** start of Dataset excerpt **
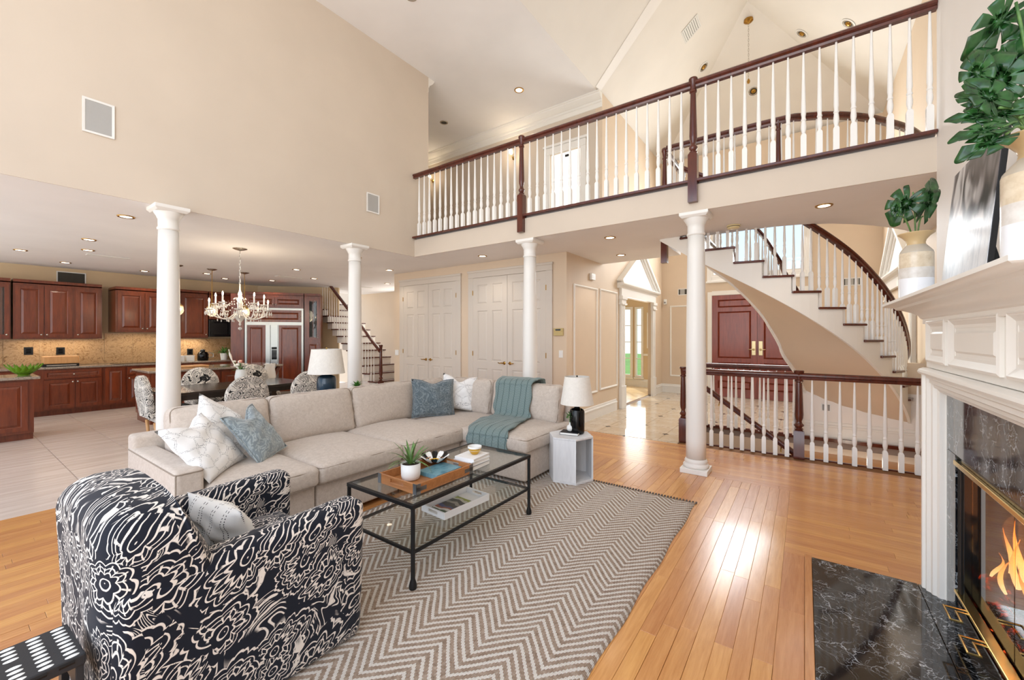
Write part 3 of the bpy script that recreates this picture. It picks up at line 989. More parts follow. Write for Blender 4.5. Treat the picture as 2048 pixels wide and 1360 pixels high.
# side rail of the stair opening (runs away from the bridge)
MB().sweep([(-1.66, 6.16, zr), (-1.66, 7.3, zr)], RAIL).build('handrail', M['mahogany'], ub, auto=40)
for k in range(8): put(lb, 'baluster', ub, (-1.66, 6.28 + .128 * k, .02))
MB().box(-1.7, -1.62, 6.2, 7.3, .0, .025).build('bottom_rail', M['mahogany'], ub)

# ---- front balustrade around the basement stairs
fb = empty('stairwell_balustrade', (0, 6.27, 0), 'floor-level balustrade in front of the basement stairwell', 'balustrade')
zt = 1.065
MB().sweep([(-1.43, 0, zt - .07), (XF1 - .01, 0, zt - .07)], RAIL).build('handrail', M['mahogany'], fb, auto=40)
fbm = baluster_mesh(zt - .068, .0235)
put(newel_mesh(zt + .015, .049), 'newel_post', fb, (-1.43, 0, 0)); nb = newel_mesh(zt + .03, .056)
put(nb, 'newel_post', fb, (-.06, 0, 0))
for k in range(10): put(fbm, 'baluster', fb, (-1.43 + 1.37 * (k + 1) / 11, 0, 0))
for k in range(9): put(fbm, 'baluster', fb, (-.06 + .134 * (k + 1), 0, 0))
bb = empty('rear_stairwell_balustrade', (0, 7.68, 0), 'rear balustrade of the stairwell in front of the red doors', 'balustrade')
MB().sweep([(-1.43, -1.32, zt - .07), (-1.43, 0, zt - .07), (-.08, 0, zt - .07)], RAIL).build('handrail', M['mahogany'], bb, auto=40)
put(newel_mesh(zt + .0, .045), 'newel_post', bb, (-.08, 0, 0))
fb2 = baluster_mesh(zt - .068, .0225)
for k in range(12): put(fb2, 'baluster', bb, (-1.43 + 1.35 * (k + .5) / 12, 0, 0))
for k in range(9): put(fb2, 'baluster', bb, (-1.43, -1.25 + k * .13, 0))
# handrail going down
gr = empty('basement_handrail', (-1.2, 6.42, .82), 'dark handrail sloping down into the basement stairwell', 'handrail')
a = PY(1415, 774, 6.45); b = PY(1604, 916, 6.45)
a = Vector((a.x, 0, a.z - .82 - .05)); b = Vector((b.x, 0, b.z - .82 - .03)); a.x += 1.2; b.x += 1.2
MB().sweep([a, b], RAIL).build('rail', M['mahogany'], gr, auto=40)
for f in (.15, .8):
    p = a.lerp(b, f); MB().tube([(p.x, 0, p.z), (p.x, -.09, p.z - .06), (p.x, -.115, p.z - .06)], .008).build('bracket', M['brass'], gr)

# ---- the curved staircase
cs = empty('curved_stairs', (0, 0, 0), 'curved white staircase with dark treads sweeping up to the landing', 'stairs')
outer = spline([(-1.72, 6.02, 0), (-1.2, 5.98, 0), (-.7, 6.0, 0), (-.25, 6.10, 0), (.15, 6.28, 0), (.5, 6.55, 0), (.78, 6.9, 0), (.98, 7.24, 0), (1.13, 7.6, 0), (1.23, 8.0, 0), (1.27, 8.45, 0), (1.27, 9.0, 0), (1.24, 9.4, 0)], 12)
SW = 1.15
tan = []
for i in range(len(outer)):
    tan.append((outer[min(i + 1, len(outer) - 1)] - outer[max(i - 1, 0)]).normalized())
inner = [p + Vector((-t.y, t.x, 0)) * SW for p, t in zip(outer, tan)]
cum = [0.0]
for i in range(1, len(outer)): cum.append(cum[-1] + (outer[i] - outer[i - 1]).length)
def at_s(curve, s):
    for i in range(1, len(cum)):
        if s <= cum[i] or i == len(cum) - 1:
            f = (s - cum[i - 1]) / (cum[i] - cum[i - 1]); return curve[i - 1].lerp(curve[i], f)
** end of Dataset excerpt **
■ Short exercise: Quote every line word for word and keep the images out of the copy.

■ Response to the task:
Write part 3 of the bpy script that recreates this picture. It picks up at line 989. More parts follow. Write for Blender 4.5. Treat the picture as 2048 pixels wide and 1360 pixels high.
# side rail of the stair opening (runs away from the bridge)
MB().sweep([(-1.66, 6.16, zr), (-1.66, 7.3, zr)], RAIL).build('handrail', M['mahogany'], ub, auto=40)
for k in range(8): put(lb, 'baluster', ub, (-1.66, 6.28 + .128 * k, .02))
MB().box(-1.7, -1.62, 6.2, 7.3, .0, .025).build('bottom_rail', M['mahogany'], ub)

# ---- front balustrade around the basement stairs
fb = empty('stairwell_balustrade', (0, 6.27, 0), 'floor-level balustrade in front of the basement stairwell', 'balustrade')
zt = 1.065
MB().sweep([(-1.43, 0, zt - .07), (XF1 - .01, 0, zt - .07)], RAIL).build('handrail', M['mahogany'], fb, auto=40)
fbm = baluster_mesh(zt - .068, .0235)
put(newel_mesh(zt + .015, .049), 'newel_post', fb, (-1.43, 0, 0)); nb = newel_mesh(zt + .03, .056)
put(nb, 'newel_post', fb, (-.06, 0, 0))
for k in range(10): put(fbm, 'baluster', fb, (-1.43 + 1.37 * (k + 1) / 11, 0, 0))
for k in range(9): put(fbm, 'baluster', fb, (-.06 + .134 * (k + 1), 0, 0))
bb = empty('rear_stairwell_balustrade', (0, 7.68, 0), 'rear balustrade of the stairwell in front of the red doors', 'balustrade')
MB().sweep([(-1.43, -1.32, zt - .07), (-1.43, 0, zt - .07), (-.08, 0, zt - .07)], RAIL).build('handrail', M['mahogany'], bb, auto=40)
put(newel_mesh(zt + .0, .045), 'newel_post', bb, (-.08, 0, 0))
fb2 = baluster_mesh(zt - .068, .0225)
for k in range(12): put(fb2, 'baluster', bb, (-1.43 + 1.35 * (k + .5) / 12, 0, 0))
for k in range(9): put(fb2, 'baluster', bb, (-1.43, -1.25 + k * .13, 0))
# handrail going down
gr = empty('basement_handrail', (-1.2, 6.42, .82), 'dark handrail sloping down into the basement stairwell', 'handrail')
a = PY(1415, 774, 6.45); b = PY(1604, 916, 6.45)
a = Vector((a.x, 0, a.z - .82 - .05)); b = Vector((b.x, 0, b.z - .82 - .03)); a.x += 1.2; b.x += 1.2
MB().sweep([a, b], RAIL).build('rail', M['mahogany'], gr, auto=40)
for f in (.15, .8):
    p = a.lerp(b, f); MB().tube([(p.x, 0, p.z), (p.x, -.09, p.z - .06), (p.x, -.115, p.z - .06)], .008).build('bracket', M['brass'], gr)

# ---- the curved staircase
cs = empty('curved_stairs', (0, 0, 0), 'curved white staircase with dark treads sweeping up to the landing', 'stairs')
outer = spline([(-1.72, 6.02, 0), (-1.2, 5.98, 0), (-.7, 6.0, 0), (-.25, 6.10, 0), (.15, 6.28, 0), (.5, 6.55, 0), (.78, 6.9, 0), (.98, 7.24, 0), (1.13, 7.6, 0), (1.23, 8.0, 0), (1.27, 8.45, 0), (1.27, 9.0, 0), (1.24, 9.4, 0)], 12)
SW = 1.15
tan = []
for i in range(len(outer)):
    tan.append((outer[min(i + 1, len(outer) - 1)] - outer[max(i - 1, 0)]).normalized())
inner = [p + Vector((-t.y, t.x, 0)) * SW for p, t in zip(outer, tan)]
cum = [0.0]
for i in range(1, len(outer)): cum.append(cum[-1] + (outer[i] - outer[i - 1]).length)
def at_s(curve, s):
    for i in range(1, len(cum)):
        if s <= cum[i] or i == len(cum) - 1:
            f = (s - cum[i - 1]) / (cum[i] - cum[i - 1]); return curve[i - 1].lerp(curve[i], f)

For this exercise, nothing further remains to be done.